Although the Germans knew him as "Captain Gray", Hayes was no soldier. Far from it, he was a librarian, albeit a senior one – director of the National Library from 1940. It was under this cover that he was recruited by Col Dan Bryan (not to be confused with Dan Breen), head of "G2", Ireland's intelligence service.
These were interesting times for the organisation. Britain had recently complained of radio transmissions from the German legation in Dublin 4 and ciphers had been found on another captured spy here. So with the support of Eamon de Valera, who – political considerations aside – always had a big interest in maths, Hayes was given an office and staff to go to work on the German codes.
Görtz was arrested eventually too. He had liaised with the IRA and enjoyed the run of the country for a year, thanks (it is suspected) to political protection, and also to a network of safe houses provided by “ladies with republican leanings”. But he was picked up in late 1941.
In time, his ciphers too were being studied by Hayes.
Another German spy here, Günther Schultz, had used an uncoded system of “microdots”, allowing tiny messages to be contained within the letter “O” in newspaper cuttings. Hayes cracked that too. But Görtz’s system was a complex substitution of figures for letters that had baffled even the Bletchley boffins before he decoded it. In one case, the name “Cathleen Ni Houlihan” was the key.

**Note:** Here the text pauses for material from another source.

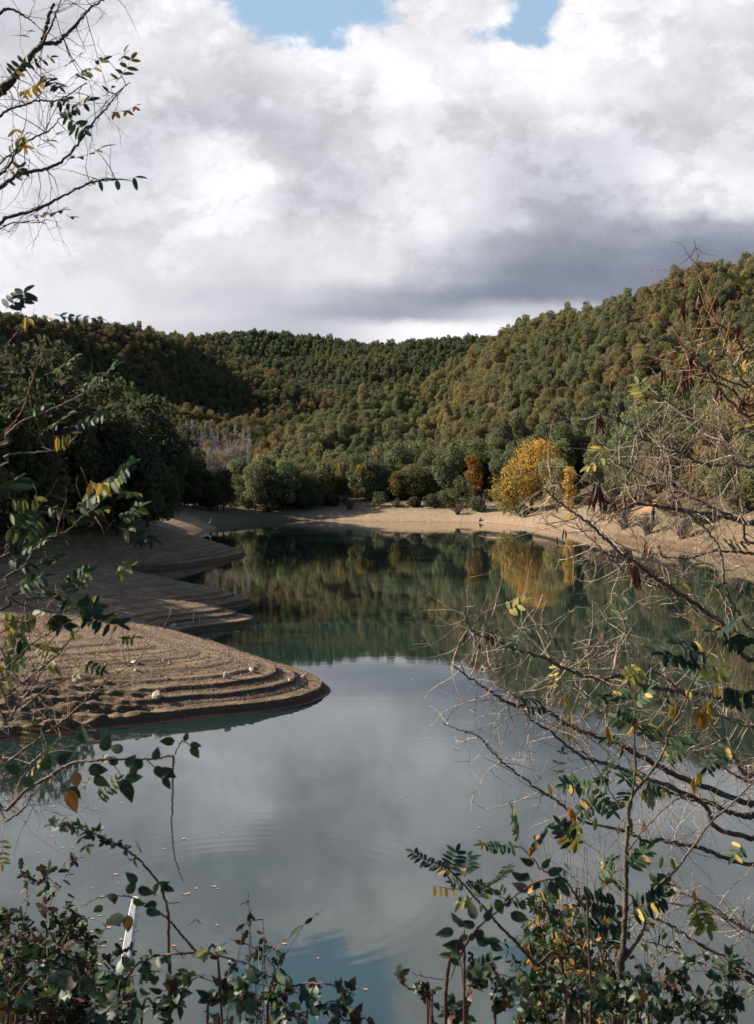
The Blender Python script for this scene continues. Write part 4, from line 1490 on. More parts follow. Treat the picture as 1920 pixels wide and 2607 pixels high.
    def frpx(s, x0, y0, x1, y1, Y, n, Lpx, col, **kw):
        s.frond(P(x0, y0, Y), P(x1, y1, Y + R_.uniform(-.08, .08)), n, Lpx / F * Y, col, **kw)

    def tri(s, p, d, L, col, k=3, nrm=None):
        """a bramble leaf: three broad leaflets"""
        d = d.normalized()
        nrm = nrm or Vector((R_.uniform(-.7, .7), R_.uniform(-1, .1), R_.uniform(-.2, 1)))
        nrm = nrm - d * nrm.dot(d); nrm.normalize(); sd_ = d.cross(nrm)
        st = p + d * L * 0.45
        s.twig.tube([p, p + d * L * .25 + nrm * .003, st], [.0012, .001, .0009], 4, (1.0, .6, .5))
        leaflet(s.leaf, st, d + rv(.15), nrm + rv(.25), L, L * R_.uniform(.62, .8), cj(col), R_.uniform(.05, .22), R_.uniform(0, .3), .07)
        if k > 1:
            for sg in (-1, 1):
                leaflet(s.leaf, st - d * L * .08, d * .35 + sd_ * sg + rv(.25), nrm + rv(.45), L * R_.uniform(.7, .92), L * R_.uniform(.52, .68), cj(col), R_.uniform(.05, .22), R_.uniform(0, .3), .07)

    def bramble_leaves(s, V, n, L, lo=0.05, hi=1.0, rust=0.12, pale=0.05, k=3):
        for i in range(n):
            f = R_.uniform(lo, hi) * (len(V) - 1.001); j = int(f)
            p = V[j].lerp(V[j + 1], f - j)
            d = rv() + Vector((0, -.1, -.05))
            q = R_.random()
            c = C_BR if q < rust else (C_PALE if q < rust + pale else (C_B if R_.random() < .75 else (0.055, 0.085, 0.042)))
            s.tri(p, d, L * R_.uniform(.65, 1.15), c, k if R_.random() < .75 else 1)

    def podpx(s, x, y, Y, n, Lpx, wd=0.13, sway=0.35, tone=(1, 1, 1)):
        """seed pods hanging in a bunch"""
        p = P(x, y, Y); L = Lpx / F * Y
        pod = MB()
        for i in range(n):
            d = Vector((R_.uniform(-sway, sway), R_.uniform(-.3, .3), -1)).normalized()
            b = p + rv(L * .14)
            s.twig.tube([p + Vector((0, 0, L * .1)), b], [.001, .001], 3)
            leaflet(pod, b, d, Vector((R_.uniform(-1, 1), -1, 0)), L * R_.uniform(.7, 1.1), L * wd, cj(tone, .5), .25, R_.uniform(-.25, .3))
        pod.build('pod_bunch', M_pod, s.o, s.base)

    def oak(s, p, d, L, col):
        """small lobed oak leaf"""
        d = d.normalized(); nrm = rv() + Vector((0, -.4, .5)); nrm = nrm - d * nrm.dot(d); nrm.normalize(); sd_ = d.cross(nrm)
        ts = (0, .12, .28, .38, .55, .66, .82, 1.0); ws = (.05, .28, .75, .42, .95, .55, .70, .04)
        pts = []
        for t, w in zip(ts, ws):
            m_ = p + d * L * t - nrm * L * .15 * t * t; e = sd_ * L * .30 * w
            pts += [m_ - e + nrm * L * .06, m_, m_ + e + nrm * L * .06]
        fs = []
        for i in range(len(ts) - 1):
            a = i * 3; fs += [(a, a + 1, a + 4, a + 3), (a + 1, a + 2, a + 5, a + 4)]
        s.leaf.poly(pts, fs, col)

    def oak_leaves(s, V, n, L, lo=.3, hi=1.0, cols=(C_GD, C_G, C_BR, C_YG)):
        for i in range(n):
            f = (R_.uniform(lo, hi)) * (len(V) - 1.001); j = int(f)
            p = V[j].lerp(V[j + 1], f - j)
            s.oak(p, rv() + Vector((0, 0, .25)), L * R_.uniform(.6, 1.15), cj(R_.choice(cols)))

    def done(s, twigmat=None, leafname='foliage', twigname='twigs'):
        if s.twig.f:
            o = s.twig.build(twigname, twigmat or s.bark, s.o, s.base); o['kind'] = 'stuff'
        if s.leaf.f: s.leaf.build(leafname, s.lm, s.o, s.base)


def root(x, y, Y, dx=0.0, dy=0.0):
    p = P(x, y, Y)
    X = p.x + dx; Yy = p.y + dy
    return Vector((X, Yy, gz(X, Yy) - 0.06))


# ---- big bare locust on the bank, reaching in from the right edge
TX, TY = 2.75, 5.9
t = Plant('locust_tree', 'bare thorny locust tree with pale twigs and brown pods leaning over the water', 'tree', (TX, TY, gz(TX, TY) - .1), bark=M_bark)
trunk = t.limb([Vector((TX, TY, gz(TX, TY) - .1)), Vector((TX - .05, TY, 3.4)), Vector((TX + .03, TY + .05, 4.6)), Vector((TX - .03, TY, 6.0)), Vector((TX + .1, TY, 7.6))], .075, .03, 'trunk', sides=10)


def to_trunk(last, side=0):
    """the last stretch of a limb, beyond the picture edge, to the trunk"""
    p = P(*last)
    zt = min(max(p.z - 0.30 - 0.15 * abs(p.z - 4.6), 2.6), 7.2)
    return [P(last[0] + 70, last[1] + 16, last[2] + .05), Vector((TX, TY, zt))]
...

Once able to read his intercepted messages, in classic espionage style, G2 started replying to them, posing as his superiors: encouraging and misinforming him simultaneously. In a sadistic touch, they even awarded him a promotion at one point. But all is fair in love and espionage, and Hayes’s work helped ensure both that Ireland stayed out of the war and that the right side won.
Released from prison in 1946, Görtz remained here, working for a time as press officer for a charity called Save the German Children. Then he was rearrested, with fatal consequences.
As reported by this newspaper, his funeral was attended by, among others, Dan Breen TD (not to be confused with Dan Bryan). A swastika was draped over the coffin at Deansgrange, where some admirers gave the Nazi salute.
Exhumed in 1974, Görtz’s remains now rest in the German military cemetery at Glencree, where fresh flowers still appear on his grave.
As for Hayes, his postwar obscurity was helped by the destruction of official files on the period. But Marc McMenamin's documentary – Richard Hayes, Nazi Codebreaker – is an attempt to bring this fascinating story back into the light. The programme will be available on the RTÉ website from tomorrow and will also be aired as part of Radio 1's Documentary on One series, on Saturday at 2pm.